* Data shown
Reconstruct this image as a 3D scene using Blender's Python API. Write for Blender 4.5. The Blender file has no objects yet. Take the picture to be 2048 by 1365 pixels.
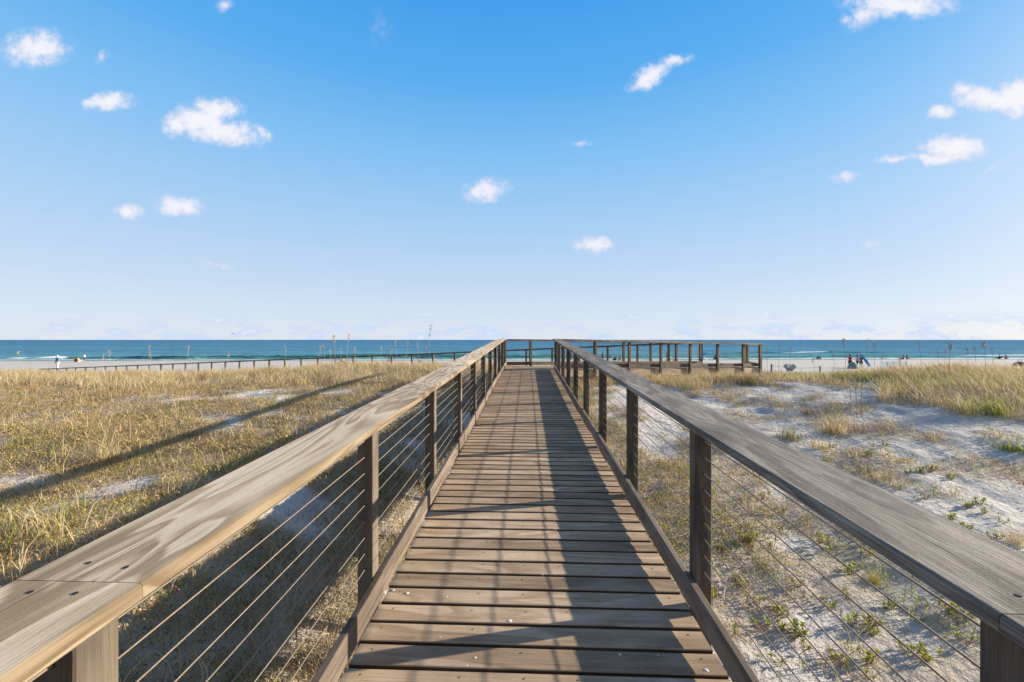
import bpy, math, random
import numpy as np
from mathutils import Vector, Matrix
random.seed(7); rng = np.random.default_rng(11)
R = math.radians
scene = bpy.context.scene
col = scene.collection

# ------------------------------------------------------------------ camera
F = 830.0
YAW = R(2.21)
CAM = Vector((0, 0, 1.6))
cd = bpy.data.cameras.new('camera'); cam = bpy.data.objects.new('camera', cd); col.objects.link(cam)
cam.location = CAM; cam.rotation_euler = (R(90 - 0.17), 0, YAW)
cd.sensor_width = 36; cd.lens = 36 * F / 2048; cd.clip_start = 0.05; cd.clip_end = 60000
scene.camera = cam
M3 = cam.rotation_euler.to_matrix()
def P(px, py, d):
    return CAM + M3 @ Vector(((px - 1024) / F * d, (682.5 - py) / F * d, -d))

# ------------------------------------------------------------------ noise + terrain
def _h(ix, iy, s):
    n = (ix.astype(np.int64) * 374761393 + iy.astype(np.int64) * 668265263 + s * 1442695041) & 0xffffffff
    n = ((n ^ (n >> 13)) * 1274126177) & 0xffffffff
    return ((n ^ (n >> 16)) & 0xffff) / 65535.0
def vnoise(x, y, s=0):
    x = np.asarray(x, float); y = np.asarray(y, float)
    ix = np.floor(x); iy = np.floor(y); fx = x - ix; fy = y - iy
    fx = fx * fx * (3 - 2 * fx); fy = fy * fy * (3 - 2 * fy)
    a = _h(ix, iy, s); b = _h(ix + 1, iy, s); c = _h(ix, iy + 1, s); d = _h(ix + 1, iy + 1, s)
    return (a + (b - a) * fx) * (1 - fy) + (c + (d - c) * fx) * fy
def fbm(x, y, s=0, o=3):
    t = 0; a = .5; n = 0
    for i in range(o):
        t = t + a * vnoise(x * 2 ** i, y * 2 ** i, s + i * 17); n += a; a *= .5
    return t / n
def sst(a, b, x):
    t = np.clip((x - a) / (b - a), 0, 1); return t * t * (3 - 2 * t)
YK = [-30, 3, 6, 9, 12, 15, 18, 21, 25, 30, 40, 60, 90, 100, 130, 300]
ZK = [-1.2, -1.15, -.9, -.55, -.25, 0.0, .06, .02, -.35, -.95, -1.8, -2.3, -2.9, -3.12, -5, -9]
def height(x, y):
    x = np.asarray(x, float); y = np.asarray(y, float)
    ys = np.where(y > 50, y - .073 * x * sst(50, 80, y), y)
    zc = np.interp(ys, YK, ZK)
    L = np.where(y < 16, -.21 + .02 * y, np.interp(ys, [16, 20, 24, 30, 40, 60], [.1, .02, -.55, -1.2, -1.85, -2.3]))
    w = sst(1.2, 4.0, -x) * (1 - sst(26, 32, y))
    z = zc + w * np.where(y < 18, np.maximum(L - zc, 0), (L - zc))
    z = z - .26 * sst(5, 17, -x) * (1 - sst(30, 40, y)) * sst(8, 16, y)
    z = z + .30 * sst(3, 14, x) * (1 - sst(13, 19, y)) * sst(-2, 3, y)
    z = z + .27 * np.exp(-((x - 17) / 6.5) ** 2 - ((y - 14) / 4.5) ** 2)
    z = z + .16 * np.exp(-((x - 10.5) / 3.5) ** 2 - ((y - 10.5) / 2.) ** 2)
    z = z + .26 * np.exp(-((y - 18.5) / 2.6) ** 2) * sst(-16, -6, x) * (1 - sst(-2, 0, x))
    z = z - .30 * sst(4.5, 8, x) * sst(14.5, 18, y) * (1 - sst(26, 32, y))
    near = 1 - sst(28, 45, y)
    amp = near * (.35 + .65 * sst(1.0, 3.0, np.abs(x)))
    z = z + amp * ((fbm(x * .35, y * .35, 3) - .5) * .30 + (fbm(x * 1.3, y * 1.3, 9) - .5) * .10 + (vnoise(x * 3.6, y * 3.6, 21) - .5) * .045)
    z = z + sst(30, 45, y) * (fbm(x * .25, y * .25, 5) - .5) * .06 * (1 - sst(80, 95, y))
    return z
def hz(x, y): return float(height(x, y))
def vegmask(x, y):
    """0 bare sand .. 1 full cover"""
    n = fbm(x * .42, y * .42, 40, 3); n2 = fbm(x * 1.5, y * 1.5, 50, 2)
    m = n * .48 + n2 * .52
    left = .62 + .04 * (1 - sst(3, 5.5, -x)) - .12 * sst(6, 8.5, y) + .40 * sst(12.2, 15, y) + .05 * (1 - sst(4, 8, y)) - .13 * np.exp(-((y - 10.5) / 1.8) ** 2)
    right = .30 + .42 * sst(13.0, 16.5, y - .1 * (x < 8)) + .34 * (1 - sst(1.4, 3.0, x)) * sst(3.5, 6, y) - .22 * (1 - sst(2, 4.5, y))
    mound = np.maximum(np.exp(-((x - 19) / 9.) ** 2 - ((y - 12.) / 5.2) ** 2), .95 * np.exp(-((x - 11.5) / 3.) ** 2 - ((y - 10.8) / 1.7) ** 2))
    right = right + .5 * mound
    base = np.where(x < 0, left, right)
    v = sst(.5 - base * .5, .72 - base * .5, m - .05)
    return v * (1 - sst(22.5, 25, y - .06 * x))
def ray_ground(px, py):
    d0 = (P(px, py, 1) - CAM); t = 1.0
    while t < 200:
        p = CAM + d0 * t
        if p.z < hz(p.x, p.y): return p
        t += .05 if t < 30 else .3
    return CAM + d0 * t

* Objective
Every line from the top of the material above through the line with "col = scene.collection" should be duplicated exactly, please; leave out the pictures.

* In response
Reconstruct this image as a 3D scene using Blender's Python API. Write for Blender 4.5. The Blender file has no objects yet. Take the picture to be 2048 by 1365 pixels.
import bpy, math, random
import numpy as np
from mathutils import Vector, Matrix
random.seed(7); rng = np.random.default_rng(11)
R = math.radians
scene = bpy.context.scene
col = scene.collection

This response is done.